Your task is to write out the complete listing exactly as it is shown.

************

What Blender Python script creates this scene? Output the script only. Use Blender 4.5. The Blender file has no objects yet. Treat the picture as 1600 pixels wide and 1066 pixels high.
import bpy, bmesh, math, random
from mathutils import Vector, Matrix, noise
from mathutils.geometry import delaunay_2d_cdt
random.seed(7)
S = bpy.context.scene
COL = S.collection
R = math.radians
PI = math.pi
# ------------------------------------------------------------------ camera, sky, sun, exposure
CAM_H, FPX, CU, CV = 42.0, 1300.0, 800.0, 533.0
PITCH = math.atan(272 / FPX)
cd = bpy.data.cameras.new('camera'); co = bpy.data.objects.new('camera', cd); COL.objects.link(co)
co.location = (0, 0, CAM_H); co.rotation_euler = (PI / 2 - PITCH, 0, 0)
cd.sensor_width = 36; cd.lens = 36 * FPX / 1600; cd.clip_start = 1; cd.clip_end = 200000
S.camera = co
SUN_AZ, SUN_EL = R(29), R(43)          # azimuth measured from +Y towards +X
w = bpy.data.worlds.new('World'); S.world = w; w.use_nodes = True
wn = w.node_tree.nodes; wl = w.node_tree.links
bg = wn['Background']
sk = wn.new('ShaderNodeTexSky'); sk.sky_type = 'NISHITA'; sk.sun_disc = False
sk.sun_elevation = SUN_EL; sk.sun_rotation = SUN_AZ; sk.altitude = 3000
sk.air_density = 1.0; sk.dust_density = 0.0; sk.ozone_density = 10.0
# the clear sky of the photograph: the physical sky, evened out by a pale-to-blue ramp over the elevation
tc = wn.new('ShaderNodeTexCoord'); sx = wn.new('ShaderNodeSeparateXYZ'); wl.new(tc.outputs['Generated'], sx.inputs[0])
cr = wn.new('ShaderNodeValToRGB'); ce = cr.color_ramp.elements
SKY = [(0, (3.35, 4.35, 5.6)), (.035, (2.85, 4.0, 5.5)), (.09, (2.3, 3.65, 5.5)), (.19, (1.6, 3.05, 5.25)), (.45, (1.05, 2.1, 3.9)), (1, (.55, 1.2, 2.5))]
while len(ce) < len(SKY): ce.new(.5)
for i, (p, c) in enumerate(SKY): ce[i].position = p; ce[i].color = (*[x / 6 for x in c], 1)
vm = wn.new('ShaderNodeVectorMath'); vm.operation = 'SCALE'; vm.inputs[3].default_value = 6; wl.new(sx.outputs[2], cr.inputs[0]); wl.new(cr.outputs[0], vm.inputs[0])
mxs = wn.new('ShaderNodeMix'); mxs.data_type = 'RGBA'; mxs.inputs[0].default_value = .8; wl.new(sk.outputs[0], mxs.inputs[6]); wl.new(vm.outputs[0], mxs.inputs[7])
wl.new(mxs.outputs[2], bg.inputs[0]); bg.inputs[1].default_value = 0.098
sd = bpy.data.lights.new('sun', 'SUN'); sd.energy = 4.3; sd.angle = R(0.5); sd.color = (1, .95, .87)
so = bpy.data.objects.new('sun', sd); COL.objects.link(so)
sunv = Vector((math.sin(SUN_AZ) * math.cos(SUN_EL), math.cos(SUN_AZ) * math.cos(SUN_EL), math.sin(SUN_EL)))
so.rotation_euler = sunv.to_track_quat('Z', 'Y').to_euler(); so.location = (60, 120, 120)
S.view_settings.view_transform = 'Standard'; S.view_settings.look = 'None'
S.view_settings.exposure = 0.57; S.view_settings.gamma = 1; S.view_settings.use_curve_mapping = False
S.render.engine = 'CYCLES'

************

EXPECTED ANSWER »
What Blender Python script creates this scene? Output the script only. Use Blender 4.5. The Blender file has no objects yet. Treat the picture as 1600 pixels wide and 1066 pixels high.
import bpy, bmesh, math, random
from mathutils import Vector, Matrix, noise
from mathutils.geometry import delaunay_2d_cdt
random.seed(7)
S = bpy.context.scene
COL = S.collection
R = math.radians
PI = math.pi
# ------------------------------------------------------------------ camera, sky, sun, exposure
CAM_H, FPX, CU, CV = 42.0, 1300.0, 800.0, 533.0
PITCH = math.atan(272 / FPX)
cd = bpy.data.cameras.new('camera'); co = bpy.data.objects.new('camera', cd); COL.objects.link(co)
co.location = (0, 0, CAM_H); co.rotation_euler = (PI / 2 - PITCH, 0, 0)
cd.sensor_width = 36; cd.lens = 36 * FPX / 1600; cd.clip_start = 1; cd.clip_end = 200000
S.camera = co
SUN_AZ, SUN_EL = R(29), R(43)          # azimuth measured from +Y towards +X
w = bpy.data.worlds.new('World'); S.world = w; w.use_nodes = True
wn = w.node_tree.nodes; wl = w.node_tree.links
bg = wn['Background']
sk = wn.new('ShaderNodeTexSky'); sk.sky_type = 'NISHITA'; sk.sun_disc = False
sk.sun_elevation = SUN_EL; sk.sun_rotation = SUN_AZ; sk.altitude = 3000
sk.air_density = 1.0; sk.dust_density = 0.0; sk.ozone_density = 10.0
# the clear sky of the photograph: the physical sky, evened out by a pale-to-blue ramp over the elevation
tc = wn.new('ShaderNodeTexCoord'); sx = wn.new('ShaderNodeSeparateXYZ'); wl.new(tc.outputs['Generated'], sx.inputs[0])
cr = wn.new('ShaderNodeValToRGB'); ce = cr.color_ramp.elements
SKY = [(0, (3.35, 4.35, 5.6)), (.035, (2.85, 4.0, 5.5)), (.09, (2.3, 3.65, 5.5)), (.19, (1.6, 3.05, 5.25)), (.45, (1.05, 2.1, 3.9)), (1, (.55, 1.2, 2.5))]
while len(ce) < len(SKY): ce.new(.5)
for i, (p, c) in enumerate(SKY): ce[i].position = p; ce[i].color = (*[x / 6 for x in c], 1)
vm = wn.new('ShaderNodeVectorMath'); vm.operation = 'SCALE'; vm.inputs[3].default_value = 6; wl.new(sx.outputs[2], cr.inputs[0]); wl.new(cr.outputs[0], vm.inputs[0])
mxs = wn.new('ShaderNodeMix'); mxs.data_type = 'RGBA'; mxs.inputs[0].default_value = .8; wl.new(sk.outputs[0], mxs.inputs[6]); wl.new(vm.outputs[0], mxs.inputs[7])
wl.new(mxs.outputs[2], bg.inputs[0]); bg.inputs[1].default_value = 0.098
sd = bpy.data.lights.new('sun', 'SUN'); sd.energy = 4.3; sd.angle = R(0.5); sd.color = (1, .95, .87)
so = bpy.data.objects.new('sun', sd); COL.objects.link(so)
sunv = Vector((math.sin(SUN_AZ) * math.cos(SUN_EL), math.cos(SUN_AZ) * math.cos(SUN_EL), math.sin(SUN_EL)))
so.rotation_euler = sunv.to_track_quat('Z', 'Y').to_euler(); so.location = (60, 120, 120)
S.view_settings.view_transform = 'Standard'; S.view_settings.look = 'None'
S.view_settings.exposure = 0.57; S.view_settings.gamma = 1; S.view_settings.use_curve_mapping = False
S.render.engine = 'CYCLES'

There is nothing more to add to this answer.